This blog post is by Jessica Fries-Gaither, an 2024-2025 Albert Einstein Distinguished Educator Fellow at the Library of Congress. It is one in a series exploring how to analyze primary sources through the three-dimensions of the National Research Council’s A Framework for K-12 Science Education and the Next Generation Science Standards.
If you could invent something to improve your life, what would it be?
This wasn’t a rhetorical question for Beulah Henry (1887-1973). Her first idea for an invention (a way to keep a flag from touching the ground as it was lowered) came when she was six years old; she created her first prototype (a belt with a newspaper holder attached) at the age of nine. A keen observer with a vivid imagination, Henry would spend much of her life identifying needs and developing products to meet them.
Henry was awarded her first patent in 1912 for an ice-cream maker that required less ice and less cranking. Over the next sixty years, she would create more than one hundred inventions and receive 48 more patents. Her prolific work led the media to dub her “Lady Edison” and allowed her to be financially independent.
Henry’s process for creating inventions, including identifying needs, designing solutions, and creating models from household items, makes her an excellent example of someone employing multiple aspects of the engineering design process that K-12 students can learn from. This process, as well as several of her inventions, are described in this 1940 article from Washington, D.C.’s Evening Star newspaper.

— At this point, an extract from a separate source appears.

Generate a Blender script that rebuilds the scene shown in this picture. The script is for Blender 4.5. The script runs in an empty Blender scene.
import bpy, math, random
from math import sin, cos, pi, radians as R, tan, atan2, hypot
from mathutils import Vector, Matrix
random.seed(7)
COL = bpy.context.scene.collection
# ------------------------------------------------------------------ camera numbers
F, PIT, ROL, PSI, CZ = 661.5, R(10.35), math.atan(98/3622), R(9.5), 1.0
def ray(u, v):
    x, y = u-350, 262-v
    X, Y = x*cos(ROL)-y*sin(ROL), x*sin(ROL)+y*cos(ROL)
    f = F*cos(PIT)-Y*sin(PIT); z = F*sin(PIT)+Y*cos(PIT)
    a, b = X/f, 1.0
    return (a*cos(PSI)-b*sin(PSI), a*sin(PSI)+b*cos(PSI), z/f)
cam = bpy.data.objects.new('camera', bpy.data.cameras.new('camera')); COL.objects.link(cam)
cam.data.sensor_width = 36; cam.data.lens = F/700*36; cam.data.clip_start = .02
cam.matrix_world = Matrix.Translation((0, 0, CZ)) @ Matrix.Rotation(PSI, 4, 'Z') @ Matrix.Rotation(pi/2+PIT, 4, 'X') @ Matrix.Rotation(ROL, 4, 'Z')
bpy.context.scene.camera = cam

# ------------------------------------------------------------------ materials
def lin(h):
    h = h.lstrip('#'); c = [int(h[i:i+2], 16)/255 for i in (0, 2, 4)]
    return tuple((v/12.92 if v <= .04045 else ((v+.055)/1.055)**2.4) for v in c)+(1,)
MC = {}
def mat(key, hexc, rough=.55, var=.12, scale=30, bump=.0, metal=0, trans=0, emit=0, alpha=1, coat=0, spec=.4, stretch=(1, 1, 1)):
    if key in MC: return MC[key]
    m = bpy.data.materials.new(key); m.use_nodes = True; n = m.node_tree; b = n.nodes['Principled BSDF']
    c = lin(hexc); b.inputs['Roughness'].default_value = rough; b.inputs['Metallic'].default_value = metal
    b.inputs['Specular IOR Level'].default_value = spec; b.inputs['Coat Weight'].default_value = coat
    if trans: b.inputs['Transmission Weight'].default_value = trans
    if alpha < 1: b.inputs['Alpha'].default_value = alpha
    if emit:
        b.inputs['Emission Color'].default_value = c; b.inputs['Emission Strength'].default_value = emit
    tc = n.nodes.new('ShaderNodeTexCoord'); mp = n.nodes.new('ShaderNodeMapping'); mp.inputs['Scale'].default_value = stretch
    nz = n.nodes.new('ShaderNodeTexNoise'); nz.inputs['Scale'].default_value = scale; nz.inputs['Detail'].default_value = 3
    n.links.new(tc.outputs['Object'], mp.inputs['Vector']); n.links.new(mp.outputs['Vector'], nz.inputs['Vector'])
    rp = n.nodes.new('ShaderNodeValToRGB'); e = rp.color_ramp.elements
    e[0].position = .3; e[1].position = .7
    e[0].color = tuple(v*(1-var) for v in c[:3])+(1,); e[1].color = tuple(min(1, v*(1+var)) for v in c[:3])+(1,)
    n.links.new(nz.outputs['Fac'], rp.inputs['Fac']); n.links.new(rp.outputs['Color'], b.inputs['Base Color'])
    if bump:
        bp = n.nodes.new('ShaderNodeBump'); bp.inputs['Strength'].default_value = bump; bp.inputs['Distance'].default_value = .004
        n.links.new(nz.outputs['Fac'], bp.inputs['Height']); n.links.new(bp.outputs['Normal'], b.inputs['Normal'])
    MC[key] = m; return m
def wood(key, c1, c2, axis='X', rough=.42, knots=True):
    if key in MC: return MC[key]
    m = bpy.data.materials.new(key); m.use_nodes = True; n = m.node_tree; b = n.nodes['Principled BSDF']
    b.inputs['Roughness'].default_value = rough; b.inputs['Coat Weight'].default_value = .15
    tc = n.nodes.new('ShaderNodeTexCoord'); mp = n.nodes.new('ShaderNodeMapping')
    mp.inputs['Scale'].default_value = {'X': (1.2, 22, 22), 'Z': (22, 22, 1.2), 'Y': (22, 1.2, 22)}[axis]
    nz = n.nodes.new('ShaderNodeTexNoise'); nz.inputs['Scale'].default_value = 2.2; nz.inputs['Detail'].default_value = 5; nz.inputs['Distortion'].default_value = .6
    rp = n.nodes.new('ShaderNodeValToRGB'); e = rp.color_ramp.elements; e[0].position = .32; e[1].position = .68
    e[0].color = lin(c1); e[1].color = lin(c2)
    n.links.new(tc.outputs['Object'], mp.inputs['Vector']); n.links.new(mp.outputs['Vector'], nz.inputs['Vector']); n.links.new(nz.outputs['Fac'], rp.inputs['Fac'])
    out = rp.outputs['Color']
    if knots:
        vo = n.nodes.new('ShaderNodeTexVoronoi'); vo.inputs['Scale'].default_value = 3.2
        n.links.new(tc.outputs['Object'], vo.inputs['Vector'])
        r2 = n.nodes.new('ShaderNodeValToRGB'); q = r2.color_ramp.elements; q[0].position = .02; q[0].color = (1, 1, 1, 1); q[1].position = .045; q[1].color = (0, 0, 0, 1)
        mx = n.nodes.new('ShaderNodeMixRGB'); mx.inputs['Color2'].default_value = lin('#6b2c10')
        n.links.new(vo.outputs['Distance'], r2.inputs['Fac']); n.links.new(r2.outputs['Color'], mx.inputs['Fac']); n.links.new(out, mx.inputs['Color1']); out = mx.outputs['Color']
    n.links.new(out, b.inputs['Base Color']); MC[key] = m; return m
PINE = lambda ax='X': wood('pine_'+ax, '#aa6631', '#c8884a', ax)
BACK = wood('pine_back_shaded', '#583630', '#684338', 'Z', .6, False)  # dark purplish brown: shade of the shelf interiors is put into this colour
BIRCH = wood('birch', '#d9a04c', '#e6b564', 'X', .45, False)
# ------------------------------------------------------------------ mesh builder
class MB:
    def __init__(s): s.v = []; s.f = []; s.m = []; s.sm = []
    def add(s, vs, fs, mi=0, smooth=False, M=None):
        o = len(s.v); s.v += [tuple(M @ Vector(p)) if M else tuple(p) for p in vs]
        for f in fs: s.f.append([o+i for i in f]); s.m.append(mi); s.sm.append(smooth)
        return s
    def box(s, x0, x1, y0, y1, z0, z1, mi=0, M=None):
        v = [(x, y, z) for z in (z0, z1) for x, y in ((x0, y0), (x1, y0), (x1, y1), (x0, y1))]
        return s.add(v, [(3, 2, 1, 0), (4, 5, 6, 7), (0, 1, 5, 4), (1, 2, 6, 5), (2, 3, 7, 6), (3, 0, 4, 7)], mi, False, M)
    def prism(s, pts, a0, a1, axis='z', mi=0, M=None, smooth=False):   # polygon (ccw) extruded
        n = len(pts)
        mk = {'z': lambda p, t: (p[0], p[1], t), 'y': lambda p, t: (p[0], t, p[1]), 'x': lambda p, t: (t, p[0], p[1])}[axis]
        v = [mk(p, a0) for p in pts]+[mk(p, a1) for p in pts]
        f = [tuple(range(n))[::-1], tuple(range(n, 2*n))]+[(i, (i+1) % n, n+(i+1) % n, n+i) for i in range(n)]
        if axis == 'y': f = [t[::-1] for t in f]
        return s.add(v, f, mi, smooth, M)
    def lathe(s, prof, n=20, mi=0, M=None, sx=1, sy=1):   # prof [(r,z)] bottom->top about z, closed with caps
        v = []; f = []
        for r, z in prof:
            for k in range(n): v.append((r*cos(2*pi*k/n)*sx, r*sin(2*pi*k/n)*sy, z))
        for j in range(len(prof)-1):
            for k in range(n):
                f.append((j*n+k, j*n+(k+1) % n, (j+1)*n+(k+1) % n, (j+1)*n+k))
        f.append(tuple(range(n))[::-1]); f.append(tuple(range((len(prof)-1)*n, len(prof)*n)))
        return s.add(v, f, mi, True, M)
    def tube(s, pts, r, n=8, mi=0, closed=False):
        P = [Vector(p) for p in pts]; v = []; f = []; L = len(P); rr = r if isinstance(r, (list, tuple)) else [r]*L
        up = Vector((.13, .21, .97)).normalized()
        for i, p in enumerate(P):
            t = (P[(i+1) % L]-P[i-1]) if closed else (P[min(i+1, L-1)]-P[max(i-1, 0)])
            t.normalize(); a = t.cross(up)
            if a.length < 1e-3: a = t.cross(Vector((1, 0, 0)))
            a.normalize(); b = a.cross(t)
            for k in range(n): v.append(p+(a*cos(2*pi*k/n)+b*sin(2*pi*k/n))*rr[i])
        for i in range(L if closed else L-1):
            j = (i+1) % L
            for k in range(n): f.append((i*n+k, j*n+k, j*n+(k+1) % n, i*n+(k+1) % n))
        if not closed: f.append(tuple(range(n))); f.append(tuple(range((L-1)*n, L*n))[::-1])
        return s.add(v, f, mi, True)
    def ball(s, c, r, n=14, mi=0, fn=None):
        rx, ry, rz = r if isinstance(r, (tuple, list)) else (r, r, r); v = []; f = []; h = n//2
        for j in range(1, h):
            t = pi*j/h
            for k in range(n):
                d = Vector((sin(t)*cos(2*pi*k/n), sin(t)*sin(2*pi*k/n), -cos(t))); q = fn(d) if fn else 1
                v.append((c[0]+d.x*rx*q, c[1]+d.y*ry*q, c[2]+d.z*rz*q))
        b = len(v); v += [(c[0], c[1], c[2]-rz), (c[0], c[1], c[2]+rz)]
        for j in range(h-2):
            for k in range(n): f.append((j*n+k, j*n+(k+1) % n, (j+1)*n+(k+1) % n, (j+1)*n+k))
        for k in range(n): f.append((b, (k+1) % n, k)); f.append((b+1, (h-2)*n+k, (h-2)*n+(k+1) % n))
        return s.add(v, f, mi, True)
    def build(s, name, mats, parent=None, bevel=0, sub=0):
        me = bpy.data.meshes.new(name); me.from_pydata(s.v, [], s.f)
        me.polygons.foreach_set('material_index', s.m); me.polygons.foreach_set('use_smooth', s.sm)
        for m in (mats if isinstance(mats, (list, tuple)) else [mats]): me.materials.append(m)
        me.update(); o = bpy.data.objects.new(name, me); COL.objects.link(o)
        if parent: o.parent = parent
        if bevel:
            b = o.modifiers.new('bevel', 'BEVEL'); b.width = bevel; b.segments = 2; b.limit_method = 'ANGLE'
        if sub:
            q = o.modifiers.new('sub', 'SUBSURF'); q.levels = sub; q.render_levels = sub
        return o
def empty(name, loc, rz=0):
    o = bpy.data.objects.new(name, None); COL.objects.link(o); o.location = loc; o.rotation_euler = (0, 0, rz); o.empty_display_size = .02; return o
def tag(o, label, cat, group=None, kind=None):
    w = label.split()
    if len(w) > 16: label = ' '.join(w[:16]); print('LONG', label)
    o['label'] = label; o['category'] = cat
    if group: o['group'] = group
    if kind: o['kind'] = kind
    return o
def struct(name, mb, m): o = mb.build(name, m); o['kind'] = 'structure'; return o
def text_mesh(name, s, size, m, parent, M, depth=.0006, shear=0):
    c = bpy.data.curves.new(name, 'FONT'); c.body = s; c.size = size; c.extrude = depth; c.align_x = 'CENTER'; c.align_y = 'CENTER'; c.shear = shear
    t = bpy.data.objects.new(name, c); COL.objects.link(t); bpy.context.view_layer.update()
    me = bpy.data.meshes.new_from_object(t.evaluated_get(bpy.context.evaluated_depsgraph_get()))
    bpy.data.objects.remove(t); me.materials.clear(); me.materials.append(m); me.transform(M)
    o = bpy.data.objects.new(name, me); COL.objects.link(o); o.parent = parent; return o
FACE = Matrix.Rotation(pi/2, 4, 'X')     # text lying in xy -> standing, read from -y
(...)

Share the newspaper article with students. Invite them to read the article individually or together as a class. Select questions from the Teacher’s Guide: Analyzing Primary Sources to guide students’ thinking about the reading.
After this preliminary analysis, pose guiding questions aligned to the three dimensions of science teaching to help students go deeper with their thinking.
Disciplinary Core Ideas
- How did Henry come up with her ideas for inventions?
- What limitations did she face in creating her inventions?
- How did she know if her inventions were successful or not?
Science and Engineering Practices
- What steps did Henry follow as she was creating her inventions?
- How did she communicate her ideas with others?
- Which other science and engineering practices best describe Henry’s work?
Cross-Cutting Concepts
- Why were models an important part of Henry’s work?
- How did Henry’s models show the crosscutting concept of structure and function?
- How might Henry have used the crosscutting concept of scale when creating her models?
- What causes people like Beulah Henry to invent new objects and technologies?
Learning about Beulah Henry’s work can also inspire students to design and create their own inventions. What is a problem or challenge in their lives that they can solve with an invention? Which everyday objects might they like to improve? How would they do so?